Given data:
•••••

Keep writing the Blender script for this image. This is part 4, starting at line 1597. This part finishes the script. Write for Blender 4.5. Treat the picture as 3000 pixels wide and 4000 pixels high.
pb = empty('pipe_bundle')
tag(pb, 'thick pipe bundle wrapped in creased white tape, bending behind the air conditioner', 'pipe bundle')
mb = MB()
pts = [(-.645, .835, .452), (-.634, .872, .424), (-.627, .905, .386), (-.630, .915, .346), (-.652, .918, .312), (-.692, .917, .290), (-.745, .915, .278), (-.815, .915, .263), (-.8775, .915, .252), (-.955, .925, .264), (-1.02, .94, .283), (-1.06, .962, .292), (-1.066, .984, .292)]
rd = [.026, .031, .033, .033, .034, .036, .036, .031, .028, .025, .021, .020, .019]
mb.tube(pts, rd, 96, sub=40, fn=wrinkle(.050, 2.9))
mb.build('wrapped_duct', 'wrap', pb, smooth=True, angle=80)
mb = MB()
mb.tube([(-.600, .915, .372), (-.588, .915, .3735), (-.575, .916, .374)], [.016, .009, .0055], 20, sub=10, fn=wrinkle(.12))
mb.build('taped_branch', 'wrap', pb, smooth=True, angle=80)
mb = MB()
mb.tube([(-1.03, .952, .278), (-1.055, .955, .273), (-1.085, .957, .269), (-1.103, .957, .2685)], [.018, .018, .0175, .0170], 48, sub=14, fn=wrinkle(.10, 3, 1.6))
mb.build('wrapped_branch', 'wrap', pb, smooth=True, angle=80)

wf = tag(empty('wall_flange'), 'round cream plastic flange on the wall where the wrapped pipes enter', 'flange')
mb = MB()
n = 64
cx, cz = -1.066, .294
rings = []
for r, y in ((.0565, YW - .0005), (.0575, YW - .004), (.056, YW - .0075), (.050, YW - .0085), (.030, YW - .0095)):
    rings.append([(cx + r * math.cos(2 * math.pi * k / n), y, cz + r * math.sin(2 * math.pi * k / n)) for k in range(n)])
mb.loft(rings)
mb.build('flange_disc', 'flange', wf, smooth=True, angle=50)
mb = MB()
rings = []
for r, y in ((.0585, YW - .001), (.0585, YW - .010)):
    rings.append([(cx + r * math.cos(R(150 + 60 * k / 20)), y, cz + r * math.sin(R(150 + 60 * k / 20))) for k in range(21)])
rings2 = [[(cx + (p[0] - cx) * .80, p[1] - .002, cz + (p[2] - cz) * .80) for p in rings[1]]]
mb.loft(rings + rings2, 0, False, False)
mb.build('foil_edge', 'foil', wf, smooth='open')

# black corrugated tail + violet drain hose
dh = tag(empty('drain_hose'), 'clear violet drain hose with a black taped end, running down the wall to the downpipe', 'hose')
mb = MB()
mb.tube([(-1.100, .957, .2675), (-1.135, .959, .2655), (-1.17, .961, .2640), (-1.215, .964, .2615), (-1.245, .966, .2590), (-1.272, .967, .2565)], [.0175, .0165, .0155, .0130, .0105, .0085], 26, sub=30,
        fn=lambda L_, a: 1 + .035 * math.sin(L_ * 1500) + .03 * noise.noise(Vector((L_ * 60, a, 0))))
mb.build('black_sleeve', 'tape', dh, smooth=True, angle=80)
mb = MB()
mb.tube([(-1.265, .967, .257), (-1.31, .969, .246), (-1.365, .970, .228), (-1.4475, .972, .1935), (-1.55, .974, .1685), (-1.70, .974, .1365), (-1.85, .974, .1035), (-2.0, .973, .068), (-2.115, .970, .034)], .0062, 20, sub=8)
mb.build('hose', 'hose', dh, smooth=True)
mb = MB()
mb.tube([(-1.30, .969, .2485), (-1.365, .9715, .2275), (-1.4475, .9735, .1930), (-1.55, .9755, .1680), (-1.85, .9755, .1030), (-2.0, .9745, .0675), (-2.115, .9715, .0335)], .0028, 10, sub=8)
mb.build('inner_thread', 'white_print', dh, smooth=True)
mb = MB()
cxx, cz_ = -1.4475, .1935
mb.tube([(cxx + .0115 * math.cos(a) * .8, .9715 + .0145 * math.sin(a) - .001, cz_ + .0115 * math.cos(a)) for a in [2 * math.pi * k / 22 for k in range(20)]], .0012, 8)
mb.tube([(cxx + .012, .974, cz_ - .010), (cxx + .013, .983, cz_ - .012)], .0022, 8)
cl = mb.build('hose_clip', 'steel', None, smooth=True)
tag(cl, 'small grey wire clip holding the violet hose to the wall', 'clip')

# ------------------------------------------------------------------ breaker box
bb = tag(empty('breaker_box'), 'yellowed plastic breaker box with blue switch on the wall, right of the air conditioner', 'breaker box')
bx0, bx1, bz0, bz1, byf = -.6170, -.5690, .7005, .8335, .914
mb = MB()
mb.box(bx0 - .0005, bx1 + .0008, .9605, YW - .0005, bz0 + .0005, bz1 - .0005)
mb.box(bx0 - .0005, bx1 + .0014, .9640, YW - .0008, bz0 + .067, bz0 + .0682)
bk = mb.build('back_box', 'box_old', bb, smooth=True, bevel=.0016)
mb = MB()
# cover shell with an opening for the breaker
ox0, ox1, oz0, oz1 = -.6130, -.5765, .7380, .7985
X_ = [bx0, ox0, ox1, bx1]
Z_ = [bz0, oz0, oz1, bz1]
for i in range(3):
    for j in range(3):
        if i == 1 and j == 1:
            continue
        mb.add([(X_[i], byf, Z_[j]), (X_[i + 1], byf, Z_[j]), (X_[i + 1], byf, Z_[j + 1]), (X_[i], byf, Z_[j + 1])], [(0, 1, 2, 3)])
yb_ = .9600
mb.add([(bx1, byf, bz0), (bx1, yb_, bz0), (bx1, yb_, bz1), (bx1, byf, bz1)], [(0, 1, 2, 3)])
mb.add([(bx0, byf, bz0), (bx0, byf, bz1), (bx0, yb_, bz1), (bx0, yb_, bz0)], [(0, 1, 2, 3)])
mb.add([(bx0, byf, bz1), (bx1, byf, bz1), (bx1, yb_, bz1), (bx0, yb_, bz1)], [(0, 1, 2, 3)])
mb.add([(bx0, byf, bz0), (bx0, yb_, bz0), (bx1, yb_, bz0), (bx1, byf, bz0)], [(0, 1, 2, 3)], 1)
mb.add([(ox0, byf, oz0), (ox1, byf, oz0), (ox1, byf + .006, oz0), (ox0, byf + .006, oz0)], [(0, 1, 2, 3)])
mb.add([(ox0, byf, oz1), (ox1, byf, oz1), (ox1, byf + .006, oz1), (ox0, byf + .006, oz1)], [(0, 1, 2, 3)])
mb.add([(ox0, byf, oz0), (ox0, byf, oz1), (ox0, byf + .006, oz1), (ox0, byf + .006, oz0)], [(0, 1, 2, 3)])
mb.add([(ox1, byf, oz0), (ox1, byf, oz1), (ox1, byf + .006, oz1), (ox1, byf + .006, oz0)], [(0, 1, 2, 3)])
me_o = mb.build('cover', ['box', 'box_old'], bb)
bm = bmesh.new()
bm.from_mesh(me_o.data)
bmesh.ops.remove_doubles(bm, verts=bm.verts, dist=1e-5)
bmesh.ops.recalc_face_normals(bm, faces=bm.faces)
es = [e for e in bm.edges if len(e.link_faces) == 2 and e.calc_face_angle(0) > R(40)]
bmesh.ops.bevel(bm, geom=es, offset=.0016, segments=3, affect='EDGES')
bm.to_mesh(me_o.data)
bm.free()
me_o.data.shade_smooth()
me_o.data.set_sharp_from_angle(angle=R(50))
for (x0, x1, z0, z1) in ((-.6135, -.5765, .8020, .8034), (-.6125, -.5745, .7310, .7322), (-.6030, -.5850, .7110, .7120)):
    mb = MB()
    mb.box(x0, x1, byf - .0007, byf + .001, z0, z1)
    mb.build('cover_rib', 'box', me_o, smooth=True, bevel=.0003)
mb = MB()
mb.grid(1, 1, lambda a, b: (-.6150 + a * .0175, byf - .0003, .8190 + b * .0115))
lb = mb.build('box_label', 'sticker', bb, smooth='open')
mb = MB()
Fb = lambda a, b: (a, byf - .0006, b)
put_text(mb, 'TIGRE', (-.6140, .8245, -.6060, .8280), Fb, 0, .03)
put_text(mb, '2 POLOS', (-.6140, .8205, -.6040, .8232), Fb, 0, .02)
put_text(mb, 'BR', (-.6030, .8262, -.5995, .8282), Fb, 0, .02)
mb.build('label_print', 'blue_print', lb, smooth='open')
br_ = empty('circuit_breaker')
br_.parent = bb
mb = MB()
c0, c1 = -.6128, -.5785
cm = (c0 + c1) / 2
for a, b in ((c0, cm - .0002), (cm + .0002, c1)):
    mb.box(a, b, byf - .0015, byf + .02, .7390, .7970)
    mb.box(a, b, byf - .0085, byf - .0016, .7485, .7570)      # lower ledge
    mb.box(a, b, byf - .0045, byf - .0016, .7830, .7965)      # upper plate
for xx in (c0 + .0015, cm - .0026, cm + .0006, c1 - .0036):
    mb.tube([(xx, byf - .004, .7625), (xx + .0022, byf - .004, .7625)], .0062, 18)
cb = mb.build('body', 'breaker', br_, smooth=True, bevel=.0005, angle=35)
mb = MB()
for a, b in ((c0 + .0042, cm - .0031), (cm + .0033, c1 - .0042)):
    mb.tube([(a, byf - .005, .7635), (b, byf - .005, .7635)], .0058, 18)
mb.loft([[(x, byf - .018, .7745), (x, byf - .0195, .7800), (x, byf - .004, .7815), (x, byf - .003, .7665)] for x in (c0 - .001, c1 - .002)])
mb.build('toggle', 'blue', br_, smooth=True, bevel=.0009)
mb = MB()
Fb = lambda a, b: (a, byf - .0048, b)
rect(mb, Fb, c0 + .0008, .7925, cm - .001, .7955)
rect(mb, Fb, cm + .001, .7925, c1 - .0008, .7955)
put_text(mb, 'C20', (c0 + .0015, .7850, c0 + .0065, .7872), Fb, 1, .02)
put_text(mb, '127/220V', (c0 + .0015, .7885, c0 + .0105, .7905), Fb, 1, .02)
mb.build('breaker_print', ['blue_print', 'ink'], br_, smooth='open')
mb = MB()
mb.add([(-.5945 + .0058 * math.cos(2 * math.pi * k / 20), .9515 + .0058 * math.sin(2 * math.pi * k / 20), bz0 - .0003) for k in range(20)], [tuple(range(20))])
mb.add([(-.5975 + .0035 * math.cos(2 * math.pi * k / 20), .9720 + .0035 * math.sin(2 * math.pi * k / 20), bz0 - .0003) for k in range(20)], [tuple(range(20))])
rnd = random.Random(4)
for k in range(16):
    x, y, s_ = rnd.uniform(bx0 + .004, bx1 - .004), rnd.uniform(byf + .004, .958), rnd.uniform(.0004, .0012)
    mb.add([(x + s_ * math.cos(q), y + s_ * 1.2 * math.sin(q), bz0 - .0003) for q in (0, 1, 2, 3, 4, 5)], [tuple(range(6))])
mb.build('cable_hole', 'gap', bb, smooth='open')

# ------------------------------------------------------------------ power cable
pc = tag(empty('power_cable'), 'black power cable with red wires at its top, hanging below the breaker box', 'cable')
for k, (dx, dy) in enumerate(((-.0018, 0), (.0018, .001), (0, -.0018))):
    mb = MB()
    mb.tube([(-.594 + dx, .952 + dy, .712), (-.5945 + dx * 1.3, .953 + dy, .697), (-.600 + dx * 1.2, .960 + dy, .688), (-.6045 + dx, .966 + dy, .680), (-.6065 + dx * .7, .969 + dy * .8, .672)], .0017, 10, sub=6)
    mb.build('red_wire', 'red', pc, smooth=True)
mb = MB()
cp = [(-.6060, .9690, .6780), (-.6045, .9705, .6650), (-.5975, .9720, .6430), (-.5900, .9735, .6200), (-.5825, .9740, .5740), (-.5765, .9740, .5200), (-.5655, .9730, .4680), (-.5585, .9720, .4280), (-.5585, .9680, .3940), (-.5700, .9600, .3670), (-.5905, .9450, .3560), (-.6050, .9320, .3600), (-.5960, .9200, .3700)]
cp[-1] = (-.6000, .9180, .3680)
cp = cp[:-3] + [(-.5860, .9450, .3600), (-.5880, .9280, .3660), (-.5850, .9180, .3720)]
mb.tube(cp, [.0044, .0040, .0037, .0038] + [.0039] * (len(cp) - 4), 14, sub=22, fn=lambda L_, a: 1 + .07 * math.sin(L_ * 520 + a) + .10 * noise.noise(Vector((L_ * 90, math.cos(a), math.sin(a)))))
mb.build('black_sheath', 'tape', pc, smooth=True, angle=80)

•••••

Only the lines from the beginning of the material to the line containing "mb.build('wrapped_branch', 'wrap', pb, smooth=True, angle=80)" should be echoed, verbatim and in full.

Keep writing the Blender script for this image. This is part 4, starting at line 1597. This part finishes the script. Write for Blender 4.5. Treat the picture as 3000 pixels wide and 4000 pixels high.
pb = empty('pipe_bundle')
tag(pb, 'thick pipe bundle wrapped in creased white tape, bending behind the air conditioner', 'pipe bundle')
mb = MB()
pts = [(-.645, .835, .452), (-.634, .872, .424), (-.627, .905, .386), (-.630, .915, .346), (-.652, .918, .312), (-.692, .917, .290), (-.745, .915, .278), (-.815, .915, .263), (-.8775, .915, .252), (-.955, .925, .264), (-1.02, .94, .283), (-1.06, .962, .292), (-1.066, .984, .292)]
rd = [.026, .031, .033, .033, .034, .036, .036, .031, .028, .025, .021, .020, .019]
mb.tube(pts, rd, 96, sub=40, fn=wrinkle(.050, 2.9))
mb.build('wrapped_duct', 'wrap', pb, smooth=True, angle=80)
mb = MB()
mb.tube([(-.600, .915, .372), (-.588, .915, .3735), (-.575, .916, .374)], [.016, .009, .0055], 20, sub=10, fn=wrinkle(.12))
mb.build('taped_branch', 'wrap', pb, smooth=True, angle=80)
mb = MB()
mb.tube([(-1.03, .952, .278), (-1.055, .955, .273), (-1.085, .957, .269), (-1.103, .957, .2685)], [.018, .018, .0175, .0170], 48, sub=14, fn=wrinkle(.10, 3, 1.6))
mb.build('wrapped_branch', 'wrap', pb, smooth=True, angle=80)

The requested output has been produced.